Le Budget 2003 renforce les moyens mobilisables mis à la disposition de mon ministère. Par la volonté expresse du Président de la République et du Premier ministre, ces moyens ont été préservés de toute mesure de mise en réserve, de gel ou d'annulation. Voilà l'expression de la " sanctuarisation " promise par le Président de la République. Elle témoigne d'un attachement à l'action culturelle de l'Etat qui transcende largement, je le sais, les clivages politiques.
L'action publique et la générosité des particuliers et des entreprises ne sont pas des vases communicants, mais bien des fleuves convergents, qui permettent d'irriguer le développement culturel.

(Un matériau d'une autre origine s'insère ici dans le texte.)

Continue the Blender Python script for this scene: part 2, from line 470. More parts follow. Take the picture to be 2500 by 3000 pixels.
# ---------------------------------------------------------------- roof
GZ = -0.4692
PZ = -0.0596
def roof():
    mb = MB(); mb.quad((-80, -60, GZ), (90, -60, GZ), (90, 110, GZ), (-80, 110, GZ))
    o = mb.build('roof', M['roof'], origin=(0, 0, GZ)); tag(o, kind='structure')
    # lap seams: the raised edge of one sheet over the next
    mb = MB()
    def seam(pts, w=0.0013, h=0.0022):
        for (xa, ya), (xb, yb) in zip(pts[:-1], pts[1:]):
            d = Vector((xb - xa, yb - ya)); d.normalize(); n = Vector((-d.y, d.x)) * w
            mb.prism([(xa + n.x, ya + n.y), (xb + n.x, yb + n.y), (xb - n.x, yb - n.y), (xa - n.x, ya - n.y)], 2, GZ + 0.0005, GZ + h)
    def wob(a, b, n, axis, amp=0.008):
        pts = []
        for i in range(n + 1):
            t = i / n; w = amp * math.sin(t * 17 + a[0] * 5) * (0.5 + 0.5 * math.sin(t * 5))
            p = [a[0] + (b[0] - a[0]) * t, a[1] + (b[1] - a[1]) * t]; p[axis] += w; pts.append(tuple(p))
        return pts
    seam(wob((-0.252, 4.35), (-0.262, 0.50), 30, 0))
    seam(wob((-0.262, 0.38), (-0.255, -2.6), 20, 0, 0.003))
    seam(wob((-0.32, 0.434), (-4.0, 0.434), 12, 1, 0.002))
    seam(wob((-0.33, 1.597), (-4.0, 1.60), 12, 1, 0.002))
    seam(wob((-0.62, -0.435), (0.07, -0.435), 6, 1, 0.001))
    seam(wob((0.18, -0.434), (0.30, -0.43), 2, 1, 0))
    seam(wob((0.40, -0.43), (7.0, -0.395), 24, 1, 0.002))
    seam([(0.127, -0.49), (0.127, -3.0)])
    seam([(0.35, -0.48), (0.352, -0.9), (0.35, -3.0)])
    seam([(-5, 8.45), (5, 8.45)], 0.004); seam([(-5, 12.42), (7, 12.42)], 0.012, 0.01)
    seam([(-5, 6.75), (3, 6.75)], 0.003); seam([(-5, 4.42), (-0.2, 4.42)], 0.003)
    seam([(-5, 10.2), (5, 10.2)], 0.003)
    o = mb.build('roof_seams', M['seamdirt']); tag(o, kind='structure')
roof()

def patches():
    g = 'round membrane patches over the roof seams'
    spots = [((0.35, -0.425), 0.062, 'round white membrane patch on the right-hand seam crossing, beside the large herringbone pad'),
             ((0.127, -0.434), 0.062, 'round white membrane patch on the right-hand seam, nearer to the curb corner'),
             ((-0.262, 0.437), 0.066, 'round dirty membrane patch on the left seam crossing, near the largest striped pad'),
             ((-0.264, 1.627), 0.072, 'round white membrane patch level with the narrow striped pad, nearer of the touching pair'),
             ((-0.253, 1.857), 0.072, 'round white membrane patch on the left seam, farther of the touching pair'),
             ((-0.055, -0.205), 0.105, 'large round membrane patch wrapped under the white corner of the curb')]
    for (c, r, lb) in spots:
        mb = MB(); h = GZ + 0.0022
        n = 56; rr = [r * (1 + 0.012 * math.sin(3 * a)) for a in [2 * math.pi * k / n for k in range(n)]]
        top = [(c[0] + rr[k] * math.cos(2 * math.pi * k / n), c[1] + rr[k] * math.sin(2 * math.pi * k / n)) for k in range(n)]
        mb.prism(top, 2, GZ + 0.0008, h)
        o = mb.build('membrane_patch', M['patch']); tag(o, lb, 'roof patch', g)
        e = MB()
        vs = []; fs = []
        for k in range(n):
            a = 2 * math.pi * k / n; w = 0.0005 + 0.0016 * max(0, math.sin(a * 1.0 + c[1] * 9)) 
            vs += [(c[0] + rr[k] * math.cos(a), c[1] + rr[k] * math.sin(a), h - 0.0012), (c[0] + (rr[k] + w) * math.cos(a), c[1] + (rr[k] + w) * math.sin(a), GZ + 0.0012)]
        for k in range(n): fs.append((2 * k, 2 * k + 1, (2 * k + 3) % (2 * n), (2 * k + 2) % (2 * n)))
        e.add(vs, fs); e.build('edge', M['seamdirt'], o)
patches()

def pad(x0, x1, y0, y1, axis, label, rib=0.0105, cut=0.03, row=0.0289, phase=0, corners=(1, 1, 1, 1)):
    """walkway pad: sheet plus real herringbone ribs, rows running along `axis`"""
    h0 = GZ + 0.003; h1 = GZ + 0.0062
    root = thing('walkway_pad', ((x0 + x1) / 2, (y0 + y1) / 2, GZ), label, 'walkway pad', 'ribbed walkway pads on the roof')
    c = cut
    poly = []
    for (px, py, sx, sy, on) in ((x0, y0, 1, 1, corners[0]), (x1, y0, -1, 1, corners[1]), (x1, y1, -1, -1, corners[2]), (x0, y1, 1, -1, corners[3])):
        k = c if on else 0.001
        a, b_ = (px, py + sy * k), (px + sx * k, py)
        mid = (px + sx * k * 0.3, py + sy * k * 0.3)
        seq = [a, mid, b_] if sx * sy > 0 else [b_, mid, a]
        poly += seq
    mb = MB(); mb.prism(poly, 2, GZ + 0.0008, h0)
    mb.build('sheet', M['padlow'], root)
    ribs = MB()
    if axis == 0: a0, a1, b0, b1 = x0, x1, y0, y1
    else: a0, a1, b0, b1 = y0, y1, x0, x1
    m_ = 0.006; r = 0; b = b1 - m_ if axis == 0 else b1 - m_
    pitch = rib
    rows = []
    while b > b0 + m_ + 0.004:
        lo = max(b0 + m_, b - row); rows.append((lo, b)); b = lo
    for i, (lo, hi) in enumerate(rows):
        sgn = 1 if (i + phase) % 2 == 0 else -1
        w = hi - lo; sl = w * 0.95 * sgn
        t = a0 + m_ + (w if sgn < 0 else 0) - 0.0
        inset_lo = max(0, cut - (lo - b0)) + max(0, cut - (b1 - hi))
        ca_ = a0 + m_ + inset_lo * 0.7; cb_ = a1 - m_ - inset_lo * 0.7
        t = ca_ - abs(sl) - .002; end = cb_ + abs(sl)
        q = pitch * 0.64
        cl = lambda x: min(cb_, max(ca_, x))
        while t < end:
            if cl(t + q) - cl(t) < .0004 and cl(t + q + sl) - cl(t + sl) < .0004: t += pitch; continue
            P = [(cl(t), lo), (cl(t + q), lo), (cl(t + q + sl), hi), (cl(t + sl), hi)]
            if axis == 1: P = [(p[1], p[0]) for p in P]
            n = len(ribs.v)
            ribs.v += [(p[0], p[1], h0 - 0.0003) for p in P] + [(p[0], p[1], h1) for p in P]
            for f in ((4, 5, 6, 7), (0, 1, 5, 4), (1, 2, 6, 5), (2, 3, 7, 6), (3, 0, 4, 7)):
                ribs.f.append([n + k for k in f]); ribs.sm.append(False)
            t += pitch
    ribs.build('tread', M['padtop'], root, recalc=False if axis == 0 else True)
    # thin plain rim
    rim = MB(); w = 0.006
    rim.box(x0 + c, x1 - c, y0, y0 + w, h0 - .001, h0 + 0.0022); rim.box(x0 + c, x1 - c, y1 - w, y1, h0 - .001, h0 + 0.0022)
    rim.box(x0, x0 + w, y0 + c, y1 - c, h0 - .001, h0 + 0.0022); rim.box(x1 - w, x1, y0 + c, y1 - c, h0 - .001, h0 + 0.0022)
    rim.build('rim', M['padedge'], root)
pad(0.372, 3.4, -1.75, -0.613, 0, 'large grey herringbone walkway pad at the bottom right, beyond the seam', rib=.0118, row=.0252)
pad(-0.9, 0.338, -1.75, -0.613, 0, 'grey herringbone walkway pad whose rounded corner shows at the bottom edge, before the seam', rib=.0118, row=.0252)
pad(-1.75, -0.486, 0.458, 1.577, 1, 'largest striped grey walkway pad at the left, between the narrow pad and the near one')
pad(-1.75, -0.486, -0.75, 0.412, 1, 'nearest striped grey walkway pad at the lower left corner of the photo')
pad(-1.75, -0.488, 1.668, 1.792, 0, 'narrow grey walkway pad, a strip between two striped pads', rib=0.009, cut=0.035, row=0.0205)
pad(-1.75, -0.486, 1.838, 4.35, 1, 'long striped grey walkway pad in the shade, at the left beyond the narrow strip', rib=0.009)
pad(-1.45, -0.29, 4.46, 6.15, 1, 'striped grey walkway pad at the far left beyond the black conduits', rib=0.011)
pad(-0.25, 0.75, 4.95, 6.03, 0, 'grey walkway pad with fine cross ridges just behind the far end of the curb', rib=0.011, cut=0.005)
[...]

C'est à la collectivité nationale qu'il revient de définir les objectifs du service public. C'est à elle qu'il appartient d'inviter les collectivités locales à y prendre part dans le respect de leur responsabilité et de leur capacité. C'est à elle d'aménager, pour encourager la mobilisation de la société, le cadre juridique et fiscal le plus propice. C'est à elle de faire en sorte que l'intérêt général devienne plus largement encore l'affaire de tous.
Mesdames, Messieurs, il y a presque un an, jour pour jour, je cosignais, dans un grand quotidien national, une tribune intitulée " Eloge du mécénat ". En un an, grâce à votre vote, la société française a la chance de passer du simple éloge au vrai progrès.
Voilà le sens du texte que je propose avec confiance à votre délibération.